Extract every line that includes the string "parts".

Information supplied —
%%
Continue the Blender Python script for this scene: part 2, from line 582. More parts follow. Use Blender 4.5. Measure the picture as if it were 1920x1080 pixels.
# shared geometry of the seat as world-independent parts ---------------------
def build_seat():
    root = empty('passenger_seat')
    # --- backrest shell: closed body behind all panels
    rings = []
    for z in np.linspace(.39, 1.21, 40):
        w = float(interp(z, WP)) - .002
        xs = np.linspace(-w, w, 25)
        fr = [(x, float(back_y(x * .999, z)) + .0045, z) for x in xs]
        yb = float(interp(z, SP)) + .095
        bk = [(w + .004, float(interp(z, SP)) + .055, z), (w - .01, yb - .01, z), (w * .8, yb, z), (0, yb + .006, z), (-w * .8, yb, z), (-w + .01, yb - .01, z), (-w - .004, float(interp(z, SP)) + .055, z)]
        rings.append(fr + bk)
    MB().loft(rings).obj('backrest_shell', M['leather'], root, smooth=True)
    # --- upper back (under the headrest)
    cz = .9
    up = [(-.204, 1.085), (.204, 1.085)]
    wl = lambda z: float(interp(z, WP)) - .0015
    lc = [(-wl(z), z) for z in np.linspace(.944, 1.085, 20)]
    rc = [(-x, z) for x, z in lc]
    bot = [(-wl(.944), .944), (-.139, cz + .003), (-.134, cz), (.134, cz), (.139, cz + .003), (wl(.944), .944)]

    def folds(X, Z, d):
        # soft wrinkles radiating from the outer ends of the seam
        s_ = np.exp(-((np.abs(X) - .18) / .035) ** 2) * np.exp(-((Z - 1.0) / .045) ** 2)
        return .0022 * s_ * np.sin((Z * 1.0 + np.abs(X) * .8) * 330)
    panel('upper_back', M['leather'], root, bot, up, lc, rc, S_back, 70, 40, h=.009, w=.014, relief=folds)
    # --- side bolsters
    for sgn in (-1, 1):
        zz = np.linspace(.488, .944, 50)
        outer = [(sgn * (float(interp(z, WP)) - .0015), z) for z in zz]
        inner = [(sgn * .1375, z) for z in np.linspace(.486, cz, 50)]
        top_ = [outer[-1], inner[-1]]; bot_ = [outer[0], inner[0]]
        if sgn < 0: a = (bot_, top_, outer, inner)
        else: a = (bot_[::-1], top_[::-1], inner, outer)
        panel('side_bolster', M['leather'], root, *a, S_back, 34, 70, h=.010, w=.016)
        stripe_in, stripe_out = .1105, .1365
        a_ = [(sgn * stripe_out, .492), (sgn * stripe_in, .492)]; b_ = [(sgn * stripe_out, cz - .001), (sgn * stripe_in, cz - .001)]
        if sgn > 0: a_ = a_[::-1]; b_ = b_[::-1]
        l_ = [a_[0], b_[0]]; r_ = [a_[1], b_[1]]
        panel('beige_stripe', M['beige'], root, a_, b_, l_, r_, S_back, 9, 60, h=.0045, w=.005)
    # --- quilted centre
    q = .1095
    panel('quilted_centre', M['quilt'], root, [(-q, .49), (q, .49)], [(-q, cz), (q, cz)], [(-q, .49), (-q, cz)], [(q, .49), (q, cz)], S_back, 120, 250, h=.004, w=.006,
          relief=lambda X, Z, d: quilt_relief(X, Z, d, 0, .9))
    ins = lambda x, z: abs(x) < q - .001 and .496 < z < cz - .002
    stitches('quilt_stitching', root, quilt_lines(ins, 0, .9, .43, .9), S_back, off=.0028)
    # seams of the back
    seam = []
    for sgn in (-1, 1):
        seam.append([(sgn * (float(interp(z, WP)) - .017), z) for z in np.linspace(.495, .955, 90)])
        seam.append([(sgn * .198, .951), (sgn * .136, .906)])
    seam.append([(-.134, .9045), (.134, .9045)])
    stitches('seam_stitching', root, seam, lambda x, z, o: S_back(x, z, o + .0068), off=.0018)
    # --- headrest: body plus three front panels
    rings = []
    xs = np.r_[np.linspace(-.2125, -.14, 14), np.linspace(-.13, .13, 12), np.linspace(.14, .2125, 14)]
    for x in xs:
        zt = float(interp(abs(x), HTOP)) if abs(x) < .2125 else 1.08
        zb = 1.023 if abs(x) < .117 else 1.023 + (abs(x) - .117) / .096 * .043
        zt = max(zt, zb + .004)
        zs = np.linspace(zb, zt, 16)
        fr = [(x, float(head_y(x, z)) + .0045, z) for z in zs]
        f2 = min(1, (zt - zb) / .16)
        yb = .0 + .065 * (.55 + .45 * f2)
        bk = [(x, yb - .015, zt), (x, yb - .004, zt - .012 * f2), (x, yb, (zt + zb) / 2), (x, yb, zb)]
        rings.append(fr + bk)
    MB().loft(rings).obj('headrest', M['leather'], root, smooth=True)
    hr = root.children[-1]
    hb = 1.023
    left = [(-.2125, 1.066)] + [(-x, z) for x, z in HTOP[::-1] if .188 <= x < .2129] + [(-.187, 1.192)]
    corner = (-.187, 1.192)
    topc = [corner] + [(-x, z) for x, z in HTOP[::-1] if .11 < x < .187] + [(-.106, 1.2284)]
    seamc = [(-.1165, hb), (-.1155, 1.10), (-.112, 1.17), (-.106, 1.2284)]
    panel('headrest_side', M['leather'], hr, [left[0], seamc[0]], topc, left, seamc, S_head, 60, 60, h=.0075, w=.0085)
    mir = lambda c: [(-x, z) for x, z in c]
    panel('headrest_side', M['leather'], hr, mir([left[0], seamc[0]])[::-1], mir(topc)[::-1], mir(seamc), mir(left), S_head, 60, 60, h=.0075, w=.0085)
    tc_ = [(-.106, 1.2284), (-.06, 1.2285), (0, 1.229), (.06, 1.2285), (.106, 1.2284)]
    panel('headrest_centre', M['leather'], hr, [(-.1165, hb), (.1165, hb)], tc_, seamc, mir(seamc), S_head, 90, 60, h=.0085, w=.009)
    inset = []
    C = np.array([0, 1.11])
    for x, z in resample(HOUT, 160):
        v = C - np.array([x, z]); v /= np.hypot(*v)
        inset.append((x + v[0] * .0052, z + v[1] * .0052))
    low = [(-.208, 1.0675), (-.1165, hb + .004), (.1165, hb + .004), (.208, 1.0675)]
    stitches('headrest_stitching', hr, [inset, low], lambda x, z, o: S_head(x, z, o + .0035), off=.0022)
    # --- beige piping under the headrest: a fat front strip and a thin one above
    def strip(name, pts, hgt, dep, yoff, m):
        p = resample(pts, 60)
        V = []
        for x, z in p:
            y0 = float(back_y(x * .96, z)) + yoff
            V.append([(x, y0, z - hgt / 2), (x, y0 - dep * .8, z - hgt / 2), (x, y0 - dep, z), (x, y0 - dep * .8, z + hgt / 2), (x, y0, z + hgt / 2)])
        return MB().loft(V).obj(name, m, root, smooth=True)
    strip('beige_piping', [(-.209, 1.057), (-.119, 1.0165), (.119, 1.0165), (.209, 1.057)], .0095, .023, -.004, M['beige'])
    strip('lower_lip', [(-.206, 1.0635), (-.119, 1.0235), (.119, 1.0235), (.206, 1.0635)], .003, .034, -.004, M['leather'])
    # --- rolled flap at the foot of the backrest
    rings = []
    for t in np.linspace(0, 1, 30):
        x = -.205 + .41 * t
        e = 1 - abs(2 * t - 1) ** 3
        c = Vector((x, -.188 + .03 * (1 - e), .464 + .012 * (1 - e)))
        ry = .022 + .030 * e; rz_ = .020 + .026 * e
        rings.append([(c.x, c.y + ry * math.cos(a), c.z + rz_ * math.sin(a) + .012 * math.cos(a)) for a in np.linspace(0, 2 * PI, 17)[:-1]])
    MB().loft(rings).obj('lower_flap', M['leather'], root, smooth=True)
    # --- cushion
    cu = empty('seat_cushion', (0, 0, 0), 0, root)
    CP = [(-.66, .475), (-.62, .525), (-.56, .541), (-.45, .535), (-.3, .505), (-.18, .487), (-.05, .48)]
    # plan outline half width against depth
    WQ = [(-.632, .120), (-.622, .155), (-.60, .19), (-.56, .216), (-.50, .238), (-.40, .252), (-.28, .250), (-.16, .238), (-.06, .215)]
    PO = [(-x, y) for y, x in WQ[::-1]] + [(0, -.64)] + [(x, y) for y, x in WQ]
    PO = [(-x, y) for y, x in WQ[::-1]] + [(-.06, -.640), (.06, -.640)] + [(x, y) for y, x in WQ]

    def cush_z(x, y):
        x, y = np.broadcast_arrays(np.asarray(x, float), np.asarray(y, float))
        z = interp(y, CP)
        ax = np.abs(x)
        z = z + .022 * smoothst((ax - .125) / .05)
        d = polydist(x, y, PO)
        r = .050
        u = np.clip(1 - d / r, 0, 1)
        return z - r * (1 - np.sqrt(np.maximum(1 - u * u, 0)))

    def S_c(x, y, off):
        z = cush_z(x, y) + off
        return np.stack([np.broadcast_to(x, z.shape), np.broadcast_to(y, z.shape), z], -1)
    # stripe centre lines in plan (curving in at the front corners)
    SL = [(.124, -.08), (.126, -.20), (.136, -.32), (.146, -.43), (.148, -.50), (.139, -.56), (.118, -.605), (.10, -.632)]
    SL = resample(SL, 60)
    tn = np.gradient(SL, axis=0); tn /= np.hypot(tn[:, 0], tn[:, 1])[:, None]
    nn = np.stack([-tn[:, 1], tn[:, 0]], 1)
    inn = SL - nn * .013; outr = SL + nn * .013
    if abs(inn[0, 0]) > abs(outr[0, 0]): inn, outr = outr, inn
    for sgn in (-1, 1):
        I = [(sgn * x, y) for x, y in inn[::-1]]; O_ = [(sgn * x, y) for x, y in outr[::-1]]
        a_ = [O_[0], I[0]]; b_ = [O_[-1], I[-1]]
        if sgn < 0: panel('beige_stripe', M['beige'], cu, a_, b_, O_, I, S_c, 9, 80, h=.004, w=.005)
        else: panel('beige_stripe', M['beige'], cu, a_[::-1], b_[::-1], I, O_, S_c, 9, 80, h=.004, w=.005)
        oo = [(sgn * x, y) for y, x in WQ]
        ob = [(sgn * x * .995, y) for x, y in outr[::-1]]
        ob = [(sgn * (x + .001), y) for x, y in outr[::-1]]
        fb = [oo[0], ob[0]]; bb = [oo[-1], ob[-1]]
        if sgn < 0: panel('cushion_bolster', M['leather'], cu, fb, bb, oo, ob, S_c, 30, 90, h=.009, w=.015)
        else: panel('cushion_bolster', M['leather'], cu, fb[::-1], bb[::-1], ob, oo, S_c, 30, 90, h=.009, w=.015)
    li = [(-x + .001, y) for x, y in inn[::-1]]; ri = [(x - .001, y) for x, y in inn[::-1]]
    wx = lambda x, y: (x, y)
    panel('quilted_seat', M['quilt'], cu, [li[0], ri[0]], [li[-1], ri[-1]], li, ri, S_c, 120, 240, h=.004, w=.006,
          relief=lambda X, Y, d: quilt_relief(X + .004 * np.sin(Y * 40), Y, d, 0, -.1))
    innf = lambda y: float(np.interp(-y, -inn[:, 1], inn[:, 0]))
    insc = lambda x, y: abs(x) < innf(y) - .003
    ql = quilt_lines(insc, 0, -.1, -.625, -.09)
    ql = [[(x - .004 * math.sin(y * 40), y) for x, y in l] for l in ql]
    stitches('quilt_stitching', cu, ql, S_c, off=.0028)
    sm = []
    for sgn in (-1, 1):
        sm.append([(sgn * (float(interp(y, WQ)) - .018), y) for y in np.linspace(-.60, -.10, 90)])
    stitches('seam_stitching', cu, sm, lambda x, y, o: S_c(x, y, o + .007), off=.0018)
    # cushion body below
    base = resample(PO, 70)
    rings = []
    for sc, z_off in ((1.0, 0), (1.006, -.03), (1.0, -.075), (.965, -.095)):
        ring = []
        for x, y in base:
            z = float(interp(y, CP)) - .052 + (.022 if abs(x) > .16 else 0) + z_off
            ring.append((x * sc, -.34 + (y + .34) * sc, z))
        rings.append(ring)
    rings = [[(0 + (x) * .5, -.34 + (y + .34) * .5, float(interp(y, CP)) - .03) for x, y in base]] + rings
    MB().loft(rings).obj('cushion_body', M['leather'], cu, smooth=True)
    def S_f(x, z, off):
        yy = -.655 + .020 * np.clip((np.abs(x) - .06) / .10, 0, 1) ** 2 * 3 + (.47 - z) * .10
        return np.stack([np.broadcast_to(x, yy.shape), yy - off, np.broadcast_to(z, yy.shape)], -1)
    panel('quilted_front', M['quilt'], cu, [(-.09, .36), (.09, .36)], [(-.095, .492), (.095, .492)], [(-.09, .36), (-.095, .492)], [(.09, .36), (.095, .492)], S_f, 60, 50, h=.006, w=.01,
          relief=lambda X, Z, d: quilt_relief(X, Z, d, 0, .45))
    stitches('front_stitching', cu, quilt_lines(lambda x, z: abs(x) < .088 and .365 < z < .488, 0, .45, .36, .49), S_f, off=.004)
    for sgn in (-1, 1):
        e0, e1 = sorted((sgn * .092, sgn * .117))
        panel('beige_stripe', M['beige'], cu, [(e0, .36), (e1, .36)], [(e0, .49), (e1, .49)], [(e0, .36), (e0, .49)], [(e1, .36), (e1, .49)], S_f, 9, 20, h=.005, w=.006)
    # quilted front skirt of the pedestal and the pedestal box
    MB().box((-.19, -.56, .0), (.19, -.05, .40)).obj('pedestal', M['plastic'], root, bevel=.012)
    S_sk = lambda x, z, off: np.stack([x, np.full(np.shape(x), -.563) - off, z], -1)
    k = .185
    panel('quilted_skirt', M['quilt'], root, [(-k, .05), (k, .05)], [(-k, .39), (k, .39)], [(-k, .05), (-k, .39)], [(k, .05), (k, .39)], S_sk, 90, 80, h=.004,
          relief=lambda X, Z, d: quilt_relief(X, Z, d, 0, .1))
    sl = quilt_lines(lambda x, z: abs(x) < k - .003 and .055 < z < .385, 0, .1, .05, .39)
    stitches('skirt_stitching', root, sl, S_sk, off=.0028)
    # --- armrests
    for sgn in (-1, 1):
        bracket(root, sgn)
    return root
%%
The answer —
Continue the Blender Python script for this scene: part 2, from line 582. More parts follow. Use Blender 4.5. Measure the picture as if it were 1920x1080 pixels.
# shared geometry of the seat as world-independent parts ---------------------